* Set task: Consider the listing below. Extract exactly the lines from the line containing "slab('roof', [V(-3.0, y0, 2.62), V(xo" to the line containing "mb = MB(); mb.bb(-2.85, xe, yy, yy", both included.

* Dataset content:
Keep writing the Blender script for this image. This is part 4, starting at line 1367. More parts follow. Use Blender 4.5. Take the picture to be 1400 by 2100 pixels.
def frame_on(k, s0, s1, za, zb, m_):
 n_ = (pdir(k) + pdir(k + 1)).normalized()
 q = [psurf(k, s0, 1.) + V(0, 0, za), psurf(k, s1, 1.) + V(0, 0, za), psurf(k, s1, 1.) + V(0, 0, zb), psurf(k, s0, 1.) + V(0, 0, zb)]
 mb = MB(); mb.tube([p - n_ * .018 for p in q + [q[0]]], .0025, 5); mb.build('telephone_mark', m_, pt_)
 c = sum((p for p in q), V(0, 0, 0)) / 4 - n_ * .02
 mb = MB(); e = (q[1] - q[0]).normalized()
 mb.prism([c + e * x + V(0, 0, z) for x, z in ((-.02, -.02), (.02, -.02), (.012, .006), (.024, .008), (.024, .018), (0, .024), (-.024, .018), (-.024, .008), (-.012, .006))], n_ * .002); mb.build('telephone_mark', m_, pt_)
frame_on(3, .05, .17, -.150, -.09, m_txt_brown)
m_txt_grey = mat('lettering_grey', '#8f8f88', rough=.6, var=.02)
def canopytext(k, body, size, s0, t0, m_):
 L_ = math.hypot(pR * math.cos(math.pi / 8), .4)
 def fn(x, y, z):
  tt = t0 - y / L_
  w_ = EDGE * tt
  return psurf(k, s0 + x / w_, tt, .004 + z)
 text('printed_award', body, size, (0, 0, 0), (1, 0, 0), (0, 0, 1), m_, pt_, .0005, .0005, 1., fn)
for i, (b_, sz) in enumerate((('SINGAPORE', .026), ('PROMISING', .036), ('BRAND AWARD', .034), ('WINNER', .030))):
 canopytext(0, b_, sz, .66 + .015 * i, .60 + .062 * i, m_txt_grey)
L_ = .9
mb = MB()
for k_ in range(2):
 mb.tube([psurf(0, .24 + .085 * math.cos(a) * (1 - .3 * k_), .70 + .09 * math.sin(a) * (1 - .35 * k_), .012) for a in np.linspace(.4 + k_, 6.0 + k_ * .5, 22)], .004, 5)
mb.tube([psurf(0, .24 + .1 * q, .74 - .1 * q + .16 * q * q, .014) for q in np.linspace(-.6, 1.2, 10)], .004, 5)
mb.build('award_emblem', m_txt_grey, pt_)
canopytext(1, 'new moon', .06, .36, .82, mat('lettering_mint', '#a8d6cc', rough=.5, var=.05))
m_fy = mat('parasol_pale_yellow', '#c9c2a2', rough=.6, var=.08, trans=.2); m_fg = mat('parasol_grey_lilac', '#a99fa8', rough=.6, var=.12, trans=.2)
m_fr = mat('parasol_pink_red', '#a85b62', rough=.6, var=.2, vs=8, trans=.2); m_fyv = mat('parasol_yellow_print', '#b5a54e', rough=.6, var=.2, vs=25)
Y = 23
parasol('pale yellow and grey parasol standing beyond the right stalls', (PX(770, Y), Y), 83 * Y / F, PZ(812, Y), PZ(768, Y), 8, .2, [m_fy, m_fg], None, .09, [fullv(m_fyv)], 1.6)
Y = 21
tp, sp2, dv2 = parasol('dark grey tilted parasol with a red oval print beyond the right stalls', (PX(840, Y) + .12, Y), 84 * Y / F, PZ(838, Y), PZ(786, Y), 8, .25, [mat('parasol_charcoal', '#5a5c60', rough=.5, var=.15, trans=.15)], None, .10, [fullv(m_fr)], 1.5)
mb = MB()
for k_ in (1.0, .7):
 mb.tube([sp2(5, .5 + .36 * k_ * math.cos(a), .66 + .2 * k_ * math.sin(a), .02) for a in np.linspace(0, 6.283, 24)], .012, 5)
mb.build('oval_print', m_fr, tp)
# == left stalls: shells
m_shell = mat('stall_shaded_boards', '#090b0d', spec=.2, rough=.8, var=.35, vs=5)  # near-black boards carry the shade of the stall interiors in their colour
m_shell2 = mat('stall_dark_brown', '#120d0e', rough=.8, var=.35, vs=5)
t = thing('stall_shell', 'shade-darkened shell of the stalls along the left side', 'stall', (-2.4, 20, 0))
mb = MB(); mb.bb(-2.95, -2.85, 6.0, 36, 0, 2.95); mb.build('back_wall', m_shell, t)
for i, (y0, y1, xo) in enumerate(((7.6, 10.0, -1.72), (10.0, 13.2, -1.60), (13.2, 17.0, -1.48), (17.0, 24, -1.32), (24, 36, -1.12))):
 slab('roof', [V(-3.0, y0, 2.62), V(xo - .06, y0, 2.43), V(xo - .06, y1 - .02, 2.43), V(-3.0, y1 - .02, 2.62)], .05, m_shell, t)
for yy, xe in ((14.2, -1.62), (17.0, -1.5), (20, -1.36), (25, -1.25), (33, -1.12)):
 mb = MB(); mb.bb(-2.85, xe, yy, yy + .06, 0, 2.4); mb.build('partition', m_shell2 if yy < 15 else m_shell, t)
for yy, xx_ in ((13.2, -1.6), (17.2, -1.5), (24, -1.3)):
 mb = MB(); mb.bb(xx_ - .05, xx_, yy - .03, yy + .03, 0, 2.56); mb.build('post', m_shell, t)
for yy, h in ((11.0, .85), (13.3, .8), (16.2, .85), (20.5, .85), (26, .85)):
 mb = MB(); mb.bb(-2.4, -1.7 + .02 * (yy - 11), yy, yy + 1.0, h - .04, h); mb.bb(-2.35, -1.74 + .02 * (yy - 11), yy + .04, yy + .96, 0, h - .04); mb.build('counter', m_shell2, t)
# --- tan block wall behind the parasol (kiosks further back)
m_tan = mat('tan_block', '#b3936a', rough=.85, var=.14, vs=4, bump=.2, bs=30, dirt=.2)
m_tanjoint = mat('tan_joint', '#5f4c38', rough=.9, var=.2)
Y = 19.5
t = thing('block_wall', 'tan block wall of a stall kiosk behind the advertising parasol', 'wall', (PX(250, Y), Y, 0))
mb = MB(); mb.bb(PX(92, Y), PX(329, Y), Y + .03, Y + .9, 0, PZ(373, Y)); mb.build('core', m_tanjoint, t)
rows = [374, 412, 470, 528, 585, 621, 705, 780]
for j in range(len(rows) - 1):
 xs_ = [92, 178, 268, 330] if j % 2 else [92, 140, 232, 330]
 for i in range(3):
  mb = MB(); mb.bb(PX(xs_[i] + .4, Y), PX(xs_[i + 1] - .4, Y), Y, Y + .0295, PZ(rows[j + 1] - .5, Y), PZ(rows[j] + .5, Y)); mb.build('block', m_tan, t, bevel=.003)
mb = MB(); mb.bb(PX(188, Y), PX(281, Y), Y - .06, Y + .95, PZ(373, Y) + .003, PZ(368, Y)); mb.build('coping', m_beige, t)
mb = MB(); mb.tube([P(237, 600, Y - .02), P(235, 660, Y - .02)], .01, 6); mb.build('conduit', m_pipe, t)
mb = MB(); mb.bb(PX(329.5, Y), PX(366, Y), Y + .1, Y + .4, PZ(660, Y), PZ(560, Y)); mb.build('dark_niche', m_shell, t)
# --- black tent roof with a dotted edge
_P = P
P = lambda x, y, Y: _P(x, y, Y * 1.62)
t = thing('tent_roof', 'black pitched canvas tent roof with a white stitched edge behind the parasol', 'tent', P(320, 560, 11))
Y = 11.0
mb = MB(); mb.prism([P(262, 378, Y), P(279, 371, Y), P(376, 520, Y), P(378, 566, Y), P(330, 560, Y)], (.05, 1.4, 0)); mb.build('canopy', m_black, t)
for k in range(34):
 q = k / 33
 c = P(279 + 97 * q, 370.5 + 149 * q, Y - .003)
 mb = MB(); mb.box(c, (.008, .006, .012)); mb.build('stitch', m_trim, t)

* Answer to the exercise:
 slab('roof', [V(-3.0, y0, 2.62), V(xo - .06, y0, 2.43), V(xo - .06, y1 - .02, 2.43), V(-3.0, y1 - .02, 2.62)], .05, m_shell, t)
for yy, xe in ((14.2, -1.62), (17.0, -1.5), (20, -1.36), (25, -1.25), (33, -1.12)):
 mb = MB(); mb.bb(-2.85, xe, yy, yy + .06, 0, 2.4); mb.build('partition', m_shell2 if yy < 15 else m_shell, t)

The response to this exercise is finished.